We’d all feel better if the story ended with a group of students pummeling him. But I don’t think there is a character flaw revealed in what actually happened.
If there is any fault other than for the gunman, it is for those who never sit in those classrooms who decided that there should be no guns for protection.
We know -- read the article -- that many who were shot, lay there and were shot again and again and again. Once shot they "played dead", then Cho made sure they were dead.
We know -- ever try it? I have -- that shooting pistols in both hands is highly inaccurate.
We know the value of aiming -- which takes a second, more or less -- to getting even one shot on a stationary target.
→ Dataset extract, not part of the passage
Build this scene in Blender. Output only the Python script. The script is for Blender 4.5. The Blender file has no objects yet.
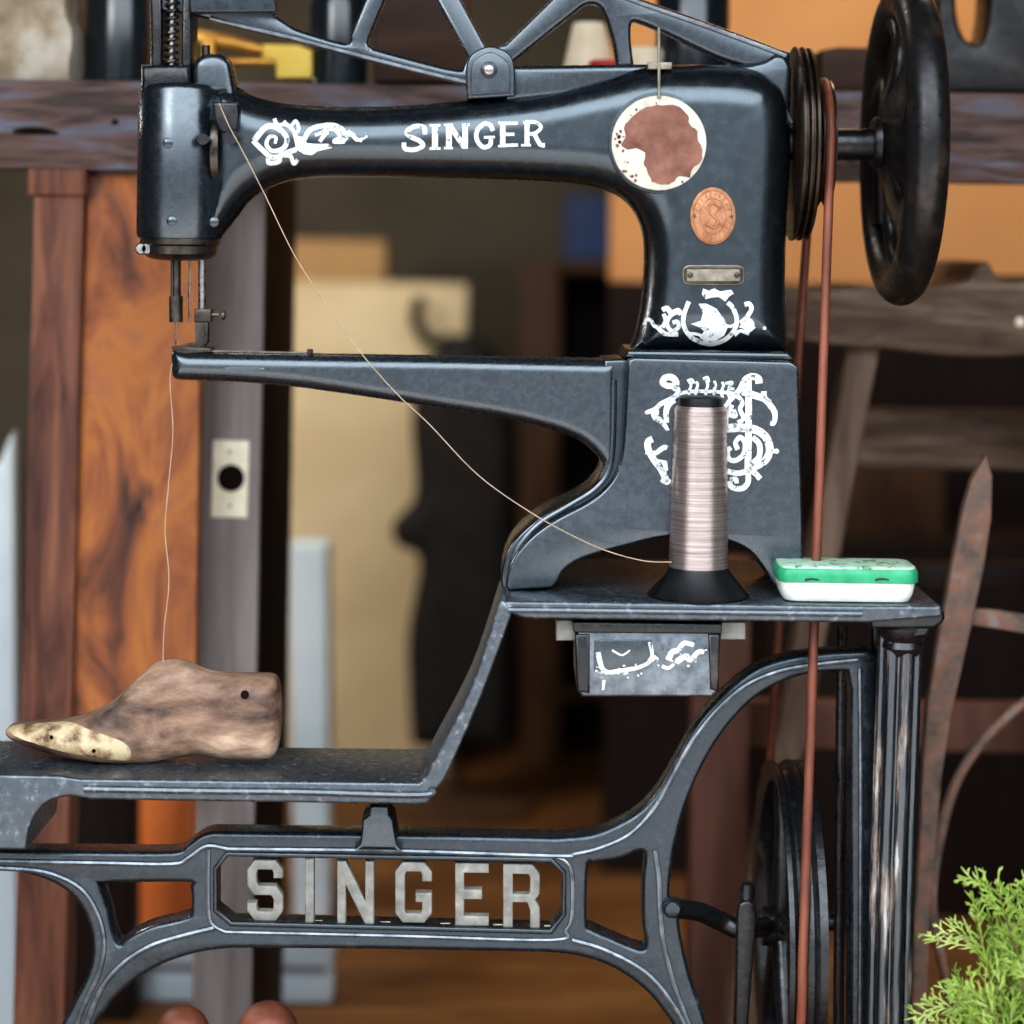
import bpy, bmesh, math, random
import numpy as np
from mathutils import Vector, Matrix
from mathutils.bvhtree import BVHTree
from mathutils.geometry import tessellate_polygon

random.seed(7)
PI = math.pi
scene = bpy.context.scene
COL = scene.collection

# ------------------------------------------------------------------ camera
D = 2.2                      # distance from lens to the plane y = 0
WID = 1.024                  # width of view at that plane
HZ = 1.115                   # camera height
ROLL = math.radians(0.8)
HORIZON = 240
cam_d = bpy.data.cameras.new('camera')
cam_d.sensor_width = 36
cam_d.lens = 36 * D / WID
cam_d.shift_y = -(512 - HORIZON) / 1024
cam_d.clip_start = 0.05
cam_d.dof.use_dof = True
cam_d.dof.focus_distance = D
cam_d.dof.aperture_fstop = 1.9
cam_d.dof.aperture_blades = 0
cam = bpy.data.objects.new('camera', cam_d)
COL.objects.link(cam)
CAM = Vector((0, -D, HZ))
cam.matrix_world = Matrix.Translation(CAM) @ Matrix.Rotation(PI / 2, 4, 'X') @ Matrix.Rotation(ROLL, 4, 'Z')
scene.camera = cam
CR, SR = math.cos(ROLL), math.sin(ROLL)


def W(px, py, y=0.0):
    """pixel of the photograph at depth y -> point of the place"""
    a = (px - 512) / 1000
    b = (HORIZON - py) / 1000
    s = (D + y) / D
    return Vector((s * (a * CR - b * SR), y, HZ + s * (a * SR + b * CR)))


def K(y):
    return (D + y) / D / 1000          # metres per pixel at depth y


# ------------------------------------------------------------------ materials
def new_mat(name):
    m = bpy.data.materials.new(name)
    m.use_nodes = True
    nt = m.node_tree
    return m, nt, nt.nodes['Principled BSDF']


def ramp(nt, stops):
    r = nt.nodes.new('ShaderNodeValToRGB')
    e = r.color_ramp.elements
    while len(e) < len(stops):
        e.new(0.5)
    for i, (p, c) in enumerate(stops):
        e[i].position = p
        e[i].color = (*c, 1) if len(c) == 3 else c
    return r


def S(r, g, b):
    """sRGB 0-255 -> linear"""
    def f(c):
        c /= 255
        return c / 12.92 if c <= 0.04045 else ((c + 0.055) / 1.055) ** 2.4
    return (f(r), f(g), f(b))


def mat(name, stops, scale=20, stretch=(1, 1, 1), rough=(0.4, 0.6), metal=0.0, bump=0.1, detail=6,
        bscale=None, spec=0.5, coat=0.0, distort=0.0, tint=None):
    m, nt, b = new_mat(name)
    N, L = nt.nodes, nt.links
    tc = N.new('ShaderNodeTexCoord')
    mp = N.new('ShaderNodeMapping')
    mp.inputs['Scale'].default_value = stretch
    L.new(tc.outputs['Object'], mp.inputs['Vector'])
    no = N.new('ShaderNodeTexNoise')
    no.inputs['Scale'].default_value = scale
    no.inputs['Detail'].default_value = detail
    no.inputs['Roughness'].default_value = 0.6
    no.inputs['Distortion'].default_value = distort
    L.new(mp.outputs['Vector'], no.inputs['Vector'])
    if isinstance(stops[0], (int, float)):
        stops = [(0.0, stops), (1.0, stops)]
    r = ramp(nt, stops)
    L.new(no.outputs['Fac'], r.inputs['Fac'])
    L.new(r.outputs['Color'], b.inputs['Base Color'])
    n2 = N.new('ShaderNodeTexNoise')
    n2.inputs['Scale'].default_value = bscale or scale * 3
    n2.inputs['Detail'].default_value = 4
    L.new(mp.outputs['Vector'], n2.inputs['Vector'])
    mr = N.new('ShaderNodeMapRange')
    mr.inputs['From Min'].default_value = 0.3
    mr.inputs['From Max'].default_value = 0.7
    mr.inputs['To Min'].default_value = rough[0]
    mr.inputs['To Max'].default_value = rough[1]
    L.new(n2.outputs['Fac'], mr.inputs['Value'])
    L.new(mr.outputs['Result'], b.inputs['Roughness'])
    b.inputs['Metallic'].default_value = metal
    b.inputs['Specular IOR Level'].default_value = spec
    b.inputs['Coat Weight'].default_value = coat
    if tint:
        b.inputs['Specular Tint'].default_value = (*tint, 1)
        b.inputs['IOR'].default_value = 1.7
    if bump:
        bp = N.new('ShaderNodeBump')
        bp.inputs['Strength'].default_value = bump
        bp.inputs['Distance'].default_value = 0.002
        L.new(n2.outputs['Fac'], bp.inputs['Height'])
        L.new(bp.outputs['Normal'], b.inputs['Normal'])
    return m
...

We know that any thing that broke the shooter's tempo, that distracted him, caused one and more shots to go astray.
Time for some to run -- to crawl away even.
That's why you advice is terrible. And it was advice.
When -- G-d forbid -- you or anyone is in such a situation, MOVE! RUN AWAY! THROW THINGS!
"He stood in front and kept firing, barely moving. ... it took about a minute and a half."
Cho left the room, the student then did fight back -- they, Perkins, and two others, pushed the table against the door. They held it when Cho tried to return. He tried, he shot through the door. With their legs they held it closed, desperately. Cho left, they lived.
ACTION saved their lives.
ACT and live!
Nothing special about South Korea. Look on the bright side: Americans are liked and appreciated in China and Russia.
Americans MONEY is liked and appreciated in China and Russia.